> [Written exercise]: Copy out exactly the lines from the start of the data to the line containing "R = math.radians". Include both.

> [Given information]:
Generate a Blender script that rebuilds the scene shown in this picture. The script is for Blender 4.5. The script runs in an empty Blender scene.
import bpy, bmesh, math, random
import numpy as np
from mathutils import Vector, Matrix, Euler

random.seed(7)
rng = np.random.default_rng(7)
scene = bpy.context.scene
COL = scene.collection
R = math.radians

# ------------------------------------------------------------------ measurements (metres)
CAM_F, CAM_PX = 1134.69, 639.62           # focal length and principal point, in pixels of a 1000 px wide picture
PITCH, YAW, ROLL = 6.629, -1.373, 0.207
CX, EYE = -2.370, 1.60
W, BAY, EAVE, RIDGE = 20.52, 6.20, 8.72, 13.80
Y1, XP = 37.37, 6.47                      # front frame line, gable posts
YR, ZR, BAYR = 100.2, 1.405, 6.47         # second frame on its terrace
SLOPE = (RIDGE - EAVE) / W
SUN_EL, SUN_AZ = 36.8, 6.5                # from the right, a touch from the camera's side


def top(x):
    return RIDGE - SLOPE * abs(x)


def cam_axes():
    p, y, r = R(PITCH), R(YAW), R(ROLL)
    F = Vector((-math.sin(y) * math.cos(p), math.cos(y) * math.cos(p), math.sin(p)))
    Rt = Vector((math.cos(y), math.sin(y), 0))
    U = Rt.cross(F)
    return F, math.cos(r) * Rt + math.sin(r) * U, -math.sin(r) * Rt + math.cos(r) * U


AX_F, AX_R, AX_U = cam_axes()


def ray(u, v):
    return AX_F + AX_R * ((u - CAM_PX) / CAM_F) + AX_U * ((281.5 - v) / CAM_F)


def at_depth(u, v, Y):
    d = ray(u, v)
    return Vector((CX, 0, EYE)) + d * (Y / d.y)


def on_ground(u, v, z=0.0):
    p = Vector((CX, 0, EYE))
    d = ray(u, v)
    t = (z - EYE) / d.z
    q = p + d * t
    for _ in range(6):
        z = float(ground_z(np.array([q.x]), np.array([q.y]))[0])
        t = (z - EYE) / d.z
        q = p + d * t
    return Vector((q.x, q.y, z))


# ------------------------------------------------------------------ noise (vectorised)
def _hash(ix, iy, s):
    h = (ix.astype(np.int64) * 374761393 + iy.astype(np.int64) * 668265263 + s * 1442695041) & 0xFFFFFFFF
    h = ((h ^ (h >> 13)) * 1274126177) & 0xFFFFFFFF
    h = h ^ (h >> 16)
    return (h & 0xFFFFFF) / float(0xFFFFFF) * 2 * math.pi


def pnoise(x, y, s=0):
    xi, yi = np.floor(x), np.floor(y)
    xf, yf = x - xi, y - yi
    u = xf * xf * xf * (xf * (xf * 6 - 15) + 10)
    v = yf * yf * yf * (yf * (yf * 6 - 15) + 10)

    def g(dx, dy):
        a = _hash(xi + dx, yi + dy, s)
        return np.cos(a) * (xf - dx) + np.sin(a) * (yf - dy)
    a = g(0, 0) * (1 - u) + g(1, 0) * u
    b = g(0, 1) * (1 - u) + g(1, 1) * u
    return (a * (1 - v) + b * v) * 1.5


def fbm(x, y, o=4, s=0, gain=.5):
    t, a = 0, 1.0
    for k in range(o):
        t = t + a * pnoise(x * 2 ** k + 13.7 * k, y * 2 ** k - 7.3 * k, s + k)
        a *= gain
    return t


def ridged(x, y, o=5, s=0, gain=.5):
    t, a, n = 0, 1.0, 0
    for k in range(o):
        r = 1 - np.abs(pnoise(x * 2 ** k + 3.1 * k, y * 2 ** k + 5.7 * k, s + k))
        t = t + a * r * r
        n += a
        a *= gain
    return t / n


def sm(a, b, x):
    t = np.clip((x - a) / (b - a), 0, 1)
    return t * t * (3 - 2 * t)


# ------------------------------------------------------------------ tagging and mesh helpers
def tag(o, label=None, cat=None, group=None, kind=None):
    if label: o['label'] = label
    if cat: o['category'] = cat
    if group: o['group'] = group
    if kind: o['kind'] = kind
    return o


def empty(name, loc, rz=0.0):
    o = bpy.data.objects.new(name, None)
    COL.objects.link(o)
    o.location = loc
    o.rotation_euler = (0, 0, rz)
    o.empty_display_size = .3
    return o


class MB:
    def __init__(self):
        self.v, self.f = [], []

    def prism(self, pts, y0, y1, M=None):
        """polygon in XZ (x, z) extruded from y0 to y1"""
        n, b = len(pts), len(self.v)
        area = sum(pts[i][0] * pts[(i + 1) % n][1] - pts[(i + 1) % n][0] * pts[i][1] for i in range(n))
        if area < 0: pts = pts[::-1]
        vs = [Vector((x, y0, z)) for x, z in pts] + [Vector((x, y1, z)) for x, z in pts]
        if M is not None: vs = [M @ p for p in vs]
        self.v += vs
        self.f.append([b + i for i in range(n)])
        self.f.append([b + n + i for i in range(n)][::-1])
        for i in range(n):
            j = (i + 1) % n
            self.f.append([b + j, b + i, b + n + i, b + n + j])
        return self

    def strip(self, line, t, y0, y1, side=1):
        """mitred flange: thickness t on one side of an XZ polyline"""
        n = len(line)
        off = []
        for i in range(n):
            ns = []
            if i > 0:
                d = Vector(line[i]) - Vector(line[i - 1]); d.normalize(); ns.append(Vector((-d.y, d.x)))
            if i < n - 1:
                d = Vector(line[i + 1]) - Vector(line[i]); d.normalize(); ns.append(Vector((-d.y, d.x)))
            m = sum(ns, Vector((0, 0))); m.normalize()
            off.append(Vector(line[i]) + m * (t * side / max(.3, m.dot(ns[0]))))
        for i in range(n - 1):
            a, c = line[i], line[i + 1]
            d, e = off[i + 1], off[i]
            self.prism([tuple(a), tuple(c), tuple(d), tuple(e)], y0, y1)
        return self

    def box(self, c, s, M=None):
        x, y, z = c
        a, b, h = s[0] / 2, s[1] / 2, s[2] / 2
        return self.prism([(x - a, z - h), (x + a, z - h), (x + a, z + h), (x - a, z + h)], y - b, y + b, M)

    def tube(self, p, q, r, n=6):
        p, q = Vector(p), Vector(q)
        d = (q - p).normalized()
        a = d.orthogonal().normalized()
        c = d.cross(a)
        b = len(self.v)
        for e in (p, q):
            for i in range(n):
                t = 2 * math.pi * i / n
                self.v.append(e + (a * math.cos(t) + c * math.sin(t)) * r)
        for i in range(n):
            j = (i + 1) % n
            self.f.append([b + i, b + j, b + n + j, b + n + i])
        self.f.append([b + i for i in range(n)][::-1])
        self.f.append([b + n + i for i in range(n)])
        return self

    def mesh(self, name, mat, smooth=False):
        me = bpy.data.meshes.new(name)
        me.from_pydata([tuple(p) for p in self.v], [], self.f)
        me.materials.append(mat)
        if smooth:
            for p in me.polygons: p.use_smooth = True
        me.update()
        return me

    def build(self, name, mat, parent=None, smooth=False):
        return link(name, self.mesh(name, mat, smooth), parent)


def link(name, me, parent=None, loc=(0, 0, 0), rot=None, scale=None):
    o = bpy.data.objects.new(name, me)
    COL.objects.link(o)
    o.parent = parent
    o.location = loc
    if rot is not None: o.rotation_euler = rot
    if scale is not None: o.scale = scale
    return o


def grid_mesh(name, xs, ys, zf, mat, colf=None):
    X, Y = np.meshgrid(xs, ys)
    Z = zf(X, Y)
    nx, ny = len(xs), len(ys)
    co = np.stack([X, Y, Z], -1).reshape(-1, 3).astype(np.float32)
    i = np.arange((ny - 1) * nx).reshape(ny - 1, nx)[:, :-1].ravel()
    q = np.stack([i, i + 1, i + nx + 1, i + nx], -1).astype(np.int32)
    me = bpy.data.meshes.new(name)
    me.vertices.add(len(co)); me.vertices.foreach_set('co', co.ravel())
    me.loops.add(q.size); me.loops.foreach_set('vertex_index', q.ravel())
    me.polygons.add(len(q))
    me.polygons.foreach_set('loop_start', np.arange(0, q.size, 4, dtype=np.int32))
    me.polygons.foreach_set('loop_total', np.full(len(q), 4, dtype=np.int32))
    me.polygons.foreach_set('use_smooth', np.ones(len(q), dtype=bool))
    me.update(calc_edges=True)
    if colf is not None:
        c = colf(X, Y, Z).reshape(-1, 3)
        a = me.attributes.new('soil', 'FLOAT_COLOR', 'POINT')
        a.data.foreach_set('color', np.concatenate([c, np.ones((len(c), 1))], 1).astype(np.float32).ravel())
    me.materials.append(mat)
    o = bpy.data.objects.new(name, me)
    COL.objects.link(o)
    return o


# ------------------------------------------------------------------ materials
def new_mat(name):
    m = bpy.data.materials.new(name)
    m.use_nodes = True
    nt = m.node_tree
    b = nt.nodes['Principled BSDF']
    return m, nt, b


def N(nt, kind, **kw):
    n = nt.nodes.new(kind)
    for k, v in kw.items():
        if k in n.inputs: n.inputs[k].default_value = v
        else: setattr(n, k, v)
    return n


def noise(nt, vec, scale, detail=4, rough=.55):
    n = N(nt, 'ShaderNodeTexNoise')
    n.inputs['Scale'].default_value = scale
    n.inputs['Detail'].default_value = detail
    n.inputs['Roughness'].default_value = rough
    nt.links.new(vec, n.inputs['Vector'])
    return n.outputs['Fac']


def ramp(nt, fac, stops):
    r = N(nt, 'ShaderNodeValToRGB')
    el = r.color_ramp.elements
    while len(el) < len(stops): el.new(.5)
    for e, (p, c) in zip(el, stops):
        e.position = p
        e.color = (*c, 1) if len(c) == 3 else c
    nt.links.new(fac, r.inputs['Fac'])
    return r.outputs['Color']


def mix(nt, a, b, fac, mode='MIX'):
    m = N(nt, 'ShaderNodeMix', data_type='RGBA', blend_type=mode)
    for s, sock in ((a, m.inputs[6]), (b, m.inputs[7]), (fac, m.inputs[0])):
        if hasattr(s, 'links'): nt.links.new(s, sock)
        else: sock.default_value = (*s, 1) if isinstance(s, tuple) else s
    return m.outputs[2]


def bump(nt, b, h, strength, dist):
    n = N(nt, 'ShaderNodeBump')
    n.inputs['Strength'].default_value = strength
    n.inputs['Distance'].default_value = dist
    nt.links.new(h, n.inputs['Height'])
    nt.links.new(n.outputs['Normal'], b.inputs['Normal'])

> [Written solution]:
Generate a Blender script that rebuilds the scene shown in this picture. The script is for Blender 4.5. The script runs in an empty Blender scene.
import bpy, bmesh, math, random
import numpy as np
from mathutils import Vector, Matrix, Euler

random.seed(7)
rng = np.random.default_rng(7)
scene = bpy.context.scene
COL = scene.collection
R = math.radians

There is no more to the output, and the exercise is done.